After we have found the quantities, we can compare them in the following table to see if $f(x,y)$ is convex/concave, or none at all:

Quantity	Convex	Strictly convex	Concave	Strictly concave
$\dfrac{\partial^2 f(x,y)}{\partial x^2} \cdot \dfrac{\partial^2 f(x,y)}{\partial y^2} - \left[ \dfrac{\partial^2 f(x,y)}{\partial x \partial y} \right]^2$	$\geq 0$	$>0$	$\geq 0$	$> 0$
$\dfrac{\partial^2 f(x,y)}{\partial x^2}$	$\geq 0$	$>0$	$\leq 0$	$< 0$
$\dfrac{\partial^2 f(x,y)}{\partial y^2}$	$\geq 0$	$>0$	$\leq 0$	$< 0$

A quick way to determine if a function is convex or concave, is by finding the quantities in the following matrix:

$$ M = \begin{bmatrix} \dfrac{\partial^2 f(x,y)}{\partial x^2} & \dfrac{\partial^2 f(x,y)}{\partial x \partial y} \\ \dfrac{\partial^2 f(x,y)}{\partial y^2} & \dfrac{\partial^2 f(x,y)}{\partial y \partial x} \end{bmatrix} $$

If $f(x,y)$ is convex/concave, this means that $\textrm{det}(M) \geq 0$. If we remember that $\text{det}(M) = ad-bc$, we can see that the $\textrm{det}(M)$ becomes:

$$ \dfrac{\partial^2 f(x,y)}{\partial x^2} \cdot \dfrac{\partial^2 f(x,y)}{\partial y^2} - \dfrac{\partial^2 f(x,y)}{\partial x \partial y} \cdot \dfrac{\partial^2 f(x,y)}{\partial y \partial x} \geq 0 $$

But if we recall that $\dfrac{\partial^2 f(x,y)}{\partial x \partial y}$ is the same as $\dfrac{\partial^2 f(x,y)}{\partial y \partial x}$, we can rewrite it as:

$$ \dfrac{\partial^2 f(x,y)}{\partial x^2} \cdot \dfrac{\partial^2 f(x,y)}{\partial y^2} - \left[\dfrac{\partial^2 f(x,y)}{\partial x \partial y}\right]^2 \geq 0,$$

which is the quantity in the table.

Example¶

Let $f(x,y)=x^2+xy+y^2$. We first determine the four quantities:

$\dfrac{\partial^2 f(x,y)}{\partial x^2} = 2$.
$\dfrac{\partial^2 f(x,y)}{\partial y^2} = 2$.
$\dfrac{\partial^2 f(x,y)}{\partial x \partial y} = 1$.
$\dfrac{\partial^2 f(x,y)}{\partial y \partial x} = 1$.

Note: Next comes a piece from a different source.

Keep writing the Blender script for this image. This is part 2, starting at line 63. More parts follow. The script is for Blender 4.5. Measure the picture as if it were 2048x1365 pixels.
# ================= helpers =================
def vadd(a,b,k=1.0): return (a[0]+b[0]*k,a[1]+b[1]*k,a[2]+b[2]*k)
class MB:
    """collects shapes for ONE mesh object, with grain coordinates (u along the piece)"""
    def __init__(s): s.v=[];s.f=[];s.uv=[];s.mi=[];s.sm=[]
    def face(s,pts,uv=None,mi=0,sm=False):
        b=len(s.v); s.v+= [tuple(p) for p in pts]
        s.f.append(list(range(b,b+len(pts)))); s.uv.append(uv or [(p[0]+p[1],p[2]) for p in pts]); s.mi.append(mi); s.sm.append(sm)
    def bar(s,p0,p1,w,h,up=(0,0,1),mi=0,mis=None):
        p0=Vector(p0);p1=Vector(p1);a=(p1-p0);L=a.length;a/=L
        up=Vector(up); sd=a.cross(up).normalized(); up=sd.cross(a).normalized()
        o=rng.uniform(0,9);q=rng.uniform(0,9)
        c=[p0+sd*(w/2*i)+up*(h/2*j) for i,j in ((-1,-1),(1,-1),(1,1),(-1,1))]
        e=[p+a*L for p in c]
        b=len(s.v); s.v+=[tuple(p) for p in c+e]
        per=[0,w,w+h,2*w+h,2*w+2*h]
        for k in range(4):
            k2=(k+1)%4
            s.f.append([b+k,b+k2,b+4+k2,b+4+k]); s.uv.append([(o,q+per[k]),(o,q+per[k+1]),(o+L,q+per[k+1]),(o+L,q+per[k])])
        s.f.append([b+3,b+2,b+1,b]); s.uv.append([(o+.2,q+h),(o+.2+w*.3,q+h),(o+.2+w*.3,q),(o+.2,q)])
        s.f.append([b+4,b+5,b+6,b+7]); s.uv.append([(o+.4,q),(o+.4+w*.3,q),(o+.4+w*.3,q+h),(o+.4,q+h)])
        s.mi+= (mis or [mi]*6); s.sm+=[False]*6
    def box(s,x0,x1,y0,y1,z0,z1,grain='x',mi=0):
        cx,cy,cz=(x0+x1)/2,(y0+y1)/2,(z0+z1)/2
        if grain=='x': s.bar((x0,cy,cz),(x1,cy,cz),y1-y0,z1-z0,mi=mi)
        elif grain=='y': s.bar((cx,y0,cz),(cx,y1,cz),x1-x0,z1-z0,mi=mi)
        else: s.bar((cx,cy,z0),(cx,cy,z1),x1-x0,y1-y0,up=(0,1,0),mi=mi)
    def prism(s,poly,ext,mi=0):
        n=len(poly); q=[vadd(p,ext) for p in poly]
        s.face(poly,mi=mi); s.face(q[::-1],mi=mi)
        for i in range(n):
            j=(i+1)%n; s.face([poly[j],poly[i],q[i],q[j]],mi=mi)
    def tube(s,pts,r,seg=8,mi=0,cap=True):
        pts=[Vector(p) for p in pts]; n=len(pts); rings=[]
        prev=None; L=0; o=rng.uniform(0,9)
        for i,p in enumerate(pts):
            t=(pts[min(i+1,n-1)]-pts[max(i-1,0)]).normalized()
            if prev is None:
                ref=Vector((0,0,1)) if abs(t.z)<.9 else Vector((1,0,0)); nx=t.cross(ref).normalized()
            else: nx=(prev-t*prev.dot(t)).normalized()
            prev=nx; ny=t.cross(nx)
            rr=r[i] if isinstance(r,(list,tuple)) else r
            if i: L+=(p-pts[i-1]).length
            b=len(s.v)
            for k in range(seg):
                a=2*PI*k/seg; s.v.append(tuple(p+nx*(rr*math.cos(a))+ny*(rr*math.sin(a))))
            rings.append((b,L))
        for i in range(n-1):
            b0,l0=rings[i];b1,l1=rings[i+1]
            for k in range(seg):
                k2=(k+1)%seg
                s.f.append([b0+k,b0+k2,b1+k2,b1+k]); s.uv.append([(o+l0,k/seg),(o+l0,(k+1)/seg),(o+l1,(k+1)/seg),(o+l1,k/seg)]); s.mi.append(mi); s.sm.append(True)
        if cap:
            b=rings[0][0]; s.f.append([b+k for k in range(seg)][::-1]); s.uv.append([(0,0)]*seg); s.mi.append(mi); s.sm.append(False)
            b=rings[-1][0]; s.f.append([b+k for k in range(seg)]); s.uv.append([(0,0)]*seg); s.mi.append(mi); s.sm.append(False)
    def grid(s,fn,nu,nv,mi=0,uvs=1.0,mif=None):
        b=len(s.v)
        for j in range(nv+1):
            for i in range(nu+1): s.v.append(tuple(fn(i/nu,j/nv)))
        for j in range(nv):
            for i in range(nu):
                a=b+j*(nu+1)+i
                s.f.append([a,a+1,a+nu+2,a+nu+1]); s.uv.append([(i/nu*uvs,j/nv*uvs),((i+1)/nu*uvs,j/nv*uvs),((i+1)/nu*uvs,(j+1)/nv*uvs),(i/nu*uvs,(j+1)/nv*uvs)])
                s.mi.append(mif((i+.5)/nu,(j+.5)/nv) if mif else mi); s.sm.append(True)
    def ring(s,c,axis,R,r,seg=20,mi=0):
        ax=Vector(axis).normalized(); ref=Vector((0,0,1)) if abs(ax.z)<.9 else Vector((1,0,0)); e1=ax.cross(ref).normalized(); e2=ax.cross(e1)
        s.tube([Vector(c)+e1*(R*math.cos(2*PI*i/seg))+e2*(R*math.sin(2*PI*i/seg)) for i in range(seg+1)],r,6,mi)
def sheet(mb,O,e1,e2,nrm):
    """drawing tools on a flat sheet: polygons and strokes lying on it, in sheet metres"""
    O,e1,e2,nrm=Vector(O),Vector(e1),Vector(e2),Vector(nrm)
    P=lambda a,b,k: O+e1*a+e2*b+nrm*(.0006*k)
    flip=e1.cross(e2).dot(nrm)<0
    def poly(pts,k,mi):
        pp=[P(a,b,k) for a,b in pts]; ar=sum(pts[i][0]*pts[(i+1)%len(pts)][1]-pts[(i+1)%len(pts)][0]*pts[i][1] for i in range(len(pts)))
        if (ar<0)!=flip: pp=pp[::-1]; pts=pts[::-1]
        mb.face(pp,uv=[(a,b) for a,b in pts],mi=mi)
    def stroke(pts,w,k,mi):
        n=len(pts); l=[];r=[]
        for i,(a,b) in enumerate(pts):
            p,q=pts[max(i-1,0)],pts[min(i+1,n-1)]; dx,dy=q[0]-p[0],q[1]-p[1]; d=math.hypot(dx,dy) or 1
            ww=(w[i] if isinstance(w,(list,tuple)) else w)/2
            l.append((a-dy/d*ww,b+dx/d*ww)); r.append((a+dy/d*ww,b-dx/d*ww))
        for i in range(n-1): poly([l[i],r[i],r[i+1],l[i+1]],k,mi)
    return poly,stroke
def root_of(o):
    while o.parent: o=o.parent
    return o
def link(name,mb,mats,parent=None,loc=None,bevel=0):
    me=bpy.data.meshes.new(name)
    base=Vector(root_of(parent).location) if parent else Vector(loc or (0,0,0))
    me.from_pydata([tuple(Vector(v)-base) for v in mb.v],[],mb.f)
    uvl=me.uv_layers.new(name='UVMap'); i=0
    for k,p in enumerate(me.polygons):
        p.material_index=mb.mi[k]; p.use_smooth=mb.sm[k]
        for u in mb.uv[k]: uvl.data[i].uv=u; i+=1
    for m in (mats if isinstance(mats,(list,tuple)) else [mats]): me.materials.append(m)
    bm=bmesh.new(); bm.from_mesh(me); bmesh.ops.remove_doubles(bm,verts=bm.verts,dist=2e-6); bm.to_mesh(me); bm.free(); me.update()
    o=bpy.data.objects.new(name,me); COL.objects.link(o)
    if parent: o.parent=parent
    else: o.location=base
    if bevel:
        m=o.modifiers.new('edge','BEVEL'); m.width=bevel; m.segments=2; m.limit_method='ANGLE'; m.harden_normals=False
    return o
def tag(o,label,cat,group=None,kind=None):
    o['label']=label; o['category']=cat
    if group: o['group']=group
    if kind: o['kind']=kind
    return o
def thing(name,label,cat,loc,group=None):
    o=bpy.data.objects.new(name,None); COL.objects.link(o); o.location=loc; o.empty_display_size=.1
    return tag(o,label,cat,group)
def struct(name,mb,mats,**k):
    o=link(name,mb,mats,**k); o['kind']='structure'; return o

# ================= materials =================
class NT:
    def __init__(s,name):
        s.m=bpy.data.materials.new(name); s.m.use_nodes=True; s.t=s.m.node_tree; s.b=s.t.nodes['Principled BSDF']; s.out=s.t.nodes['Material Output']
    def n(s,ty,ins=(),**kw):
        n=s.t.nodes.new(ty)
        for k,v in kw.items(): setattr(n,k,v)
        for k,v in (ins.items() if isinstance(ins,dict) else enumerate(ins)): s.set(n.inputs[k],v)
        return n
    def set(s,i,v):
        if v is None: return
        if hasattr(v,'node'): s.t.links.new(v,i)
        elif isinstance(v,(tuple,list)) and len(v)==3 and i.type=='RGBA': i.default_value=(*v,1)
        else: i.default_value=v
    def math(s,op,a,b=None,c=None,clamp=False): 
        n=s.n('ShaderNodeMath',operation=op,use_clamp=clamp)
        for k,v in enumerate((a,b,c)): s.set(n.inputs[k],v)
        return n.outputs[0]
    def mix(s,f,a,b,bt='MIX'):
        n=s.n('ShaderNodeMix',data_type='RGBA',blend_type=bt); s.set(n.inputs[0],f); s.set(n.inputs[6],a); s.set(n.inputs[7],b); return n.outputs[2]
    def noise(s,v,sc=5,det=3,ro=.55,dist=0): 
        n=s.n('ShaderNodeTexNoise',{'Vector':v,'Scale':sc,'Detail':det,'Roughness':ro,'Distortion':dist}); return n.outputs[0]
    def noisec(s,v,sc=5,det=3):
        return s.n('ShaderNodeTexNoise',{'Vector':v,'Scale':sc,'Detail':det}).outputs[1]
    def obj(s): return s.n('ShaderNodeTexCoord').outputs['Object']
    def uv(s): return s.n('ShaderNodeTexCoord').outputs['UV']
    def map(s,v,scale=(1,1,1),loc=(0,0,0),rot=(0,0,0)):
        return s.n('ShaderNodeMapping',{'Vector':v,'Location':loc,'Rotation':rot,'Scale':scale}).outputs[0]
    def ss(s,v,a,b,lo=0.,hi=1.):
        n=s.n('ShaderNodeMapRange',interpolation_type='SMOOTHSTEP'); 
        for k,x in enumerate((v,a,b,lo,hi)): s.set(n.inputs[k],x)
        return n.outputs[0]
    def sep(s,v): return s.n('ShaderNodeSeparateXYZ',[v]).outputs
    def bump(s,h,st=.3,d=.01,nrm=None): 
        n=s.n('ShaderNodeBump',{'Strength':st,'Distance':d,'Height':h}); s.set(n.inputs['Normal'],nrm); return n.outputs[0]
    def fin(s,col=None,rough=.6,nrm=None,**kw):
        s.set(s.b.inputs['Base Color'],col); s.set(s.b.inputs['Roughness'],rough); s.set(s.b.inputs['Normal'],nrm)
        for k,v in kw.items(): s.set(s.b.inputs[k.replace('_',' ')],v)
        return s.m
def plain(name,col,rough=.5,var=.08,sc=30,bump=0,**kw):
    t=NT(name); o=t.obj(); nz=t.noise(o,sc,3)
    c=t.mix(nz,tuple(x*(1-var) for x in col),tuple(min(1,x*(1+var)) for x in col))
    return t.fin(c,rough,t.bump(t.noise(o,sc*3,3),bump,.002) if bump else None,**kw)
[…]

If we let $M=\begin{bmatrix} 2 && 1 \\ 1 && 2 \end{bmatrix}$ we find that $\textrm{det}(M)=2\cdot2-1\cdot1 = 4-1 = 3$. This means that the function is either convex or concave.

If we look at the table we can see that $\dfrac{\partial^2 f(x,y)}{\partial x^2} > 0$ and $\dfrac{\partial^2 f(x,y)}{\partial y^2} > 0$. This means that $f(x,y)$ is a strictly convex function.

References¶

https://en.wikipedia.org/wiki/Convex_set
https://en.wikipedia.org/wiki/Convex_function
Introduction to Operations Research, Hillier/Lieberman, chapter 13.